Furthermore, Figs. 11 and 12 present the analysis results which determine the most effective parameters when the LSWF is applied in the tertiary flooding stage. The results show that the clay content, clay minerals, and formation fluid properties are the most dominant parameters, when the LSWF is applied in the tertiary stage.

Fig. 11
figure 11

Pareto chart using the complete dataset of the tertiary stage

Fig. 12
figure 12

Pareto chart using the datasets (without considering clay properties) of the tertiary stage

Screening criteria

Aghaeifar et al. (2015) require a balanced adsorption of organic material, Ca2+ and H+ onto the clay surfaces to notice the effect of LSWF. This can be obtained if: (1) the rock contains a significant amount of active clays (illite and kaolinite), preferentially more than 10% in weight; (2) the crude oil contains polar components, acidic, and/or basic material, quantified by the acid number (AN) and base number (BN); (3) the formation water contains divalent cations, especially Ca2+; or (4) the initial reservoir pH is less than 6.5 (pH < 6.5).

Rotondi et al. (2014) documented the following criteria for best results when applying LSWF: (1) The injected source water should have a salinity less than 6000 ppm with optimal range between 1000 and 2000 ppm; (2) the formation rock should contain water sensitive minerals (clay) and should not be strongly water wet; (3) the formation brine should contain divalent ions; and (4) the reservoir oil should contain polar components.

However, by reviewing the literature, some elements of the screening criteria are validated and accepted, while others should be added and/or modified. The comprehensive review of the literature results allows the recognition of different screening criteria for LSWF in secondary and tertiary stages.

For the tertiary stage waterflooding, changing the salinity can give additional oil recovery. In addition, the reservoir temperature should be between 140 and 212 °F.

For the secondary stage waterflooding, there is an optimum salinity between the conventional high salinity (formation water) and the salinity of the freshwater. In addition, the optimum injected water should have the same pH of the formation water with best results when pH is around 5–6. The reservoir temperature should be above 140 °F (with no maximum limit for the temperature).

In both secondary and tertiary stages, there must be the presence of at least of one of the following: kaolinite, illite, chlorite, albite, or calcite to notice additional oil recovery. The injected water monovalent cations should be higher than the divalent cations. In addition, the permeability should be higher than 2 md.

Conclusions

In this work, a comprehensive literature review was conducted and data from the literature were analyzed to derive new findings and screening criteria for low-salinity water injection. Based on the results of this study, the following conclusions can be made:

  • There is an optimum salinity, optimum injected water composition, and optimum pH for waterflooding each reservoir rock. Careful design of water injection (when cost allows) will improve displacement efficiency and yield additional recovery.

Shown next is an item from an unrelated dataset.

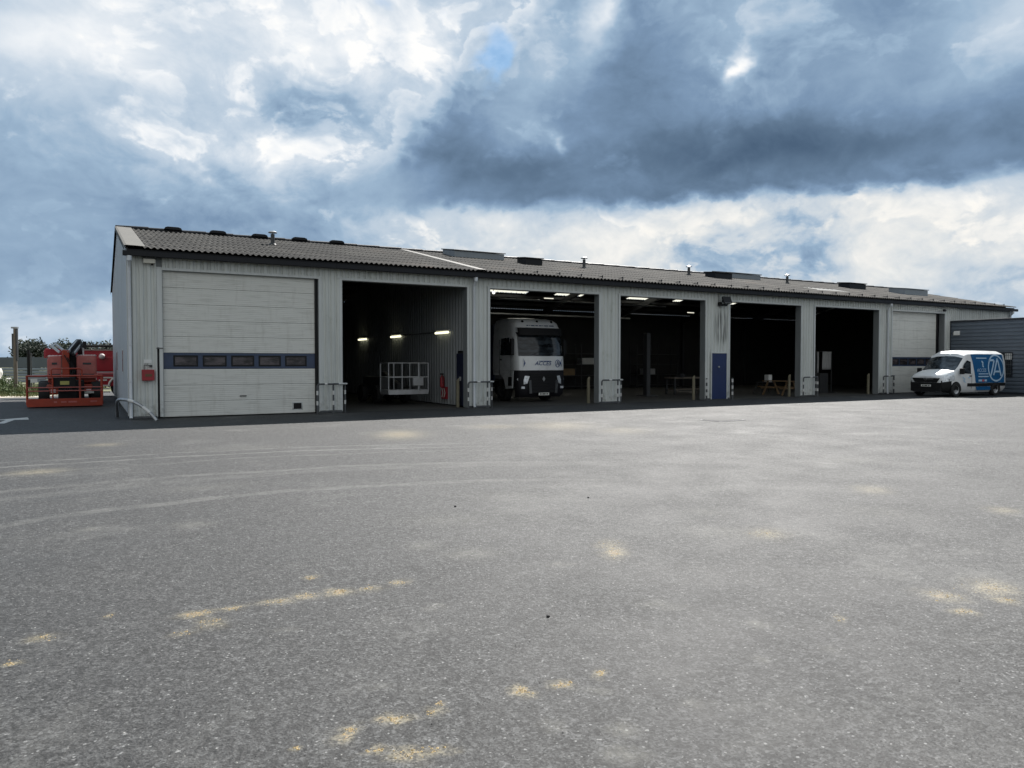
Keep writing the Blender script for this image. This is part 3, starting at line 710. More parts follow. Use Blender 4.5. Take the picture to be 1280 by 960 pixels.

  • Clean sand reservoirs without clay content and with good permeability are expected to give less oil recovery during low-salinity waterflooding projects than high-salinity waterflooding.

  • Experimental work for each specific reservoir is essential for determining the optimum salinity.

  • Changing the water salinity (not LS) in the tertiary stage of EOR waterflooding gives additional recovery.

  • Best results for the secondary stage of LSWF (screening criteria) will be obtained when:

    • The presence of kaolinite, albite, and/or calcite.

    • Permeability should be higher than 2 md.

    • Monovalent cations in the injected water should be higher than divalent cations.

    • Temperature should be higher than 140 °F.

  • Ca+2/Na+ ratio should be less than 0.04. Some screening criteria for tertiary stage of EOR waterflooding are:

    • The presence of kaolinite, albite, and/or calcite.

    • Permeability should be more than 2 md.

    • Monovalent cations in the injected water should be higher than divalent cations.

    • Temperature should be higher than 140 °F and less than 212 °F.